Pourquoi révéler son itinéraire ? Donnait-il le change ? Une fois sorti de la basse ville, quand il aura plongé dans les fourrés des champs voisins comme dans une mer, il pourra, selon les circonstances, passer, au gué de Baud, de la rive gauche à la rive droite de la Vilaine, vers les grands bois de Rennes et de Sevailles qui remontent sur Saint-Aubin-du-Cormier et Fougères, ou prendre vers le Sud-Est, par l’ancien pays des Chaumes, dans la direction de Chantepie, Châteaugiron et des bois de la Guerche.

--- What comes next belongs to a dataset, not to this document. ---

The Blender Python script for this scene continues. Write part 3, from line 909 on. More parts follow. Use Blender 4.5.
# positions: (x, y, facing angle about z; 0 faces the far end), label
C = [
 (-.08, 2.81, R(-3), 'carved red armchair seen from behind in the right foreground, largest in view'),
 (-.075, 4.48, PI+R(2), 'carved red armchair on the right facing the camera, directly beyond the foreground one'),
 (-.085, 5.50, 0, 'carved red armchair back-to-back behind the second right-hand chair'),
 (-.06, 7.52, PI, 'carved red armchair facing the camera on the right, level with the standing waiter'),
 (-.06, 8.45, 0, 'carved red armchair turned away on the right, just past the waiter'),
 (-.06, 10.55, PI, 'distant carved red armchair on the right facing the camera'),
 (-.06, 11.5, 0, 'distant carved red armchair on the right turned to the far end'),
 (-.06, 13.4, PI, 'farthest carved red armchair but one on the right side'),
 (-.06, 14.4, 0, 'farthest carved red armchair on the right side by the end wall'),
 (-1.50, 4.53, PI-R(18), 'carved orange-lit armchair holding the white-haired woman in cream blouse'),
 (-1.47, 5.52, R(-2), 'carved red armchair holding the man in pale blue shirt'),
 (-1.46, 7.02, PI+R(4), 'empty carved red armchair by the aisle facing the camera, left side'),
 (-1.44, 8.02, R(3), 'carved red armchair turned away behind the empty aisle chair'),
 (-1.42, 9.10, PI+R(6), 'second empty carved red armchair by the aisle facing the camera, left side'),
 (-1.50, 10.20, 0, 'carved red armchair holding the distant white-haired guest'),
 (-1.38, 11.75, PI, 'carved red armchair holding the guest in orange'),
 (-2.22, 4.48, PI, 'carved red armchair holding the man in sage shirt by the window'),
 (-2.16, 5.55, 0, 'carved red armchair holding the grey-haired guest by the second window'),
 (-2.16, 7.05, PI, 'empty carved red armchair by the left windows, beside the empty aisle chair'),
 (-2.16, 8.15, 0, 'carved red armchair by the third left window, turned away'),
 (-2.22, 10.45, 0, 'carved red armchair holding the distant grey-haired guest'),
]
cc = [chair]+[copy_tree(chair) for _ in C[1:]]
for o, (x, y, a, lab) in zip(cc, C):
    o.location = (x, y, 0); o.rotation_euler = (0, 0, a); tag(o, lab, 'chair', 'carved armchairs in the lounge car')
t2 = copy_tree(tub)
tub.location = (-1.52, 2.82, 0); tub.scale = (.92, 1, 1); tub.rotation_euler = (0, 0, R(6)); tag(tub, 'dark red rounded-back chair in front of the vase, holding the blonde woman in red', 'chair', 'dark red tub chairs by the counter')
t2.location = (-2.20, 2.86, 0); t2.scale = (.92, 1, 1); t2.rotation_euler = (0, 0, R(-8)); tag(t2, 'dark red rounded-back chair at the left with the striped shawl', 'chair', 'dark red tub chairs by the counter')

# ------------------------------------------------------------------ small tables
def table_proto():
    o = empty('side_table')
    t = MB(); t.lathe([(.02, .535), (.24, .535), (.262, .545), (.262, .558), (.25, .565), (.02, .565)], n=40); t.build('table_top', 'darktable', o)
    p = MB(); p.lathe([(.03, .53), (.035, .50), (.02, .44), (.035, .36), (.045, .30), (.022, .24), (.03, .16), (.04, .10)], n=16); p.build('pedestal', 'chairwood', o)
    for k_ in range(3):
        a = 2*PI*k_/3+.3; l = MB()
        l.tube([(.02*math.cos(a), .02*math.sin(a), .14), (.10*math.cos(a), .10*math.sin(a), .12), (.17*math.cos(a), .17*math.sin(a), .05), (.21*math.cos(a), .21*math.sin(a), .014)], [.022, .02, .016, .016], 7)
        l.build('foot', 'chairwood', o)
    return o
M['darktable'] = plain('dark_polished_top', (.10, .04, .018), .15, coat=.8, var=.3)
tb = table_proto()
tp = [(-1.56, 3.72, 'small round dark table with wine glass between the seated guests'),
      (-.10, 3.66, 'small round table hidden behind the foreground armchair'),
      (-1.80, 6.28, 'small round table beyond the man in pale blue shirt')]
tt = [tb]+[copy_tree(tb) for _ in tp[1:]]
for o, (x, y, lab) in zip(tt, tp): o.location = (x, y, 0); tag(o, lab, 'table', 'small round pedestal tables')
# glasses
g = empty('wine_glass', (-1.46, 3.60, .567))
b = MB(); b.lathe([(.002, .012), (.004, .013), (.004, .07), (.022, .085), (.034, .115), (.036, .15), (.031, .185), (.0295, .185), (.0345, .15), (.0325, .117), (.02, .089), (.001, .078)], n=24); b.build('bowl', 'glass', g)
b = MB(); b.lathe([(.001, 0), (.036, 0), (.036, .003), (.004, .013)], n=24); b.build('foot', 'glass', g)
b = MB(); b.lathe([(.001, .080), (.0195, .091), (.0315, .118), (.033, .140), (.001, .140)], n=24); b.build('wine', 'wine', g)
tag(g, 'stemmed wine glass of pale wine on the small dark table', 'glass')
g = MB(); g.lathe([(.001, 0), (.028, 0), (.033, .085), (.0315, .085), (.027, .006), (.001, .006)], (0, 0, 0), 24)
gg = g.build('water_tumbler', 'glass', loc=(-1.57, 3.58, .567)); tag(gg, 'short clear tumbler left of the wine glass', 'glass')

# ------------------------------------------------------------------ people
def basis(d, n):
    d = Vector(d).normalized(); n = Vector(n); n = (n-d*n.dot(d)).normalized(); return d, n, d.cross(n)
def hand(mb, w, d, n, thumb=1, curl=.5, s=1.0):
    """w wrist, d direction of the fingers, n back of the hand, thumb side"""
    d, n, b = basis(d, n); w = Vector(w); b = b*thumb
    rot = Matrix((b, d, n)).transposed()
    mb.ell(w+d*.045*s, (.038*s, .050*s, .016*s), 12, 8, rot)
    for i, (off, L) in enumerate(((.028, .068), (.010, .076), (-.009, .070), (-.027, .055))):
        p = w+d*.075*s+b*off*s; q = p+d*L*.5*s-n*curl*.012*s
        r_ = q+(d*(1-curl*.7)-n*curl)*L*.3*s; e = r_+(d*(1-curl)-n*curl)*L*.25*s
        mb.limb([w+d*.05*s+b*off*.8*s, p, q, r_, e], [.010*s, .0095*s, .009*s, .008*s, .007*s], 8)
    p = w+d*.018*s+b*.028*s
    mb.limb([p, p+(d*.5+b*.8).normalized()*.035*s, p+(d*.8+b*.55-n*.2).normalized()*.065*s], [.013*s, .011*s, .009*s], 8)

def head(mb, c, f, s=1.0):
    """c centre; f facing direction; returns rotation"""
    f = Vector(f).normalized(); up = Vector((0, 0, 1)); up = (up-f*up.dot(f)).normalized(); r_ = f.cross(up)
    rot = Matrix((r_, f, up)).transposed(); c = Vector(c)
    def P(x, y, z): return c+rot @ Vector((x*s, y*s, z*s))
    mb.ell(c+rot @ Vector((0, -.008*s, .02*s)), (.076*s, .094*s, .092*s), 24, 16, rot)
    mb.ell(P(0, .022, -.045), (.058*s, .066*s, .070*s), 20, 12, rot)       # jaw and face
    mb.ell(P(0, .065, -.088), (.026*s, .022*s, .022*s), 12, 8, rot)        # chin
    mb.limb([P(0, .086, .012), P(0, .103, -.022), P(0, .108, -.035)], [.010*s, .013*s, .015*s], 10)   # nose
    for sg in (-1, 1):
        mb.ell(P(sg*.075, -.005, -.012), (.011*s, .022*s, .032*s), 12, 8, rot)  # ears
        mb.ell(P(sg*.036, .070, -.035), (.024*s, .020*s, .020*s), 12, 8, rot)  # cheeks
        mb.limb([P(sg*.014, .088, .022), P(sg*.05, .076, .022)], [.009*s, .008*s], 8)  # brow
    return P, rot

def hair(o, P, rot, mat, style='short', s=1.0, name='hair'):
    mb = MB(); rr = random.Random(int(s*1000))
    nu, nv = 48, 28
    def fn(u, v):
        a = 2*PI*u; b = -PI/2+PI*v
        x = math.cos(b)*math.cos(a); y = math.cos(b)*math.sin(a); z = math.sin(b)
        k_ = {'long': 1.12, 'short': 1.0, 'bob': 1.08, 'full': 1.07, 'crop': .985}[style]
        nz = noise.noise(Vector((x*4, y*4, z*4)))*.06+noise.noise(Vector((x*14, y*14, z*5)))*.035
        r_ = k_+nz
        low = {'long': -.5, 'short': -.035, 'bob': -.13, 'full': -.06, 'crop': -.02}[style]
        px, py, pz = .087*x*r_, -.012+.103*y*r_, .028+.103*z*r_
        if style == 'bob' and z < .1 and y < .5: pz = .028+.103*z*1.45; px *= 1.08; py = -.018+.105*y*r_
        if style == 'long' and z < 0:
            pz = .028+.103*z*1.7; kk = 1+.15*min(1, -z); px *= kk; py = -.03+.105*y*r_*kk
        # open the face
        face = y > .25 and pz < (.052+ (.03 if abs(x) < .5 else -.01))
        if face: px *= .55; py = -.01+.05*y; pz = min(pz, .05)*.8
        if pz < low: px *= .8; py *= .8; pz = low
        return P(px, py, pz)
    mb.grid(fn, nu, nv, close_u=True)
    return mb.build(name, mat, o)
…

Au bout d’un quart d’heure, Picquart et Gast, essoufflés, ayant couru pendant près de deux mille mètres, s’étaient arrêtés[3] ; seul, le domestique galopait encore, à environ trente mètres, mais « tenu en respect » par le revolver. Il lui parut que « l’individu, dans le petit chemin étroit et couvert où il s’était maintenant engagé, avait toute facilité pour se dissimuler derrière un buisson et tirer ». Il s’arrêta donc à son tour et « battit en retraite pour chercher du renfort », criant à pleins poumons[4].

Comme il revenait sur ses pas, il rencontra un agent et un gendarme qui avaient pris la tête des forces de

  1. Récits de Picquart et de Gast.
  2. Temps du 15 : « J’interroge l’homme que m’a désigné le colonel Picquart… »
  3. « L’assassin nous échappe dans les prés et les haies, hors ville. » (Lettre de Gast.)
  4. Instr. Guesdon, Pierre Bouvier.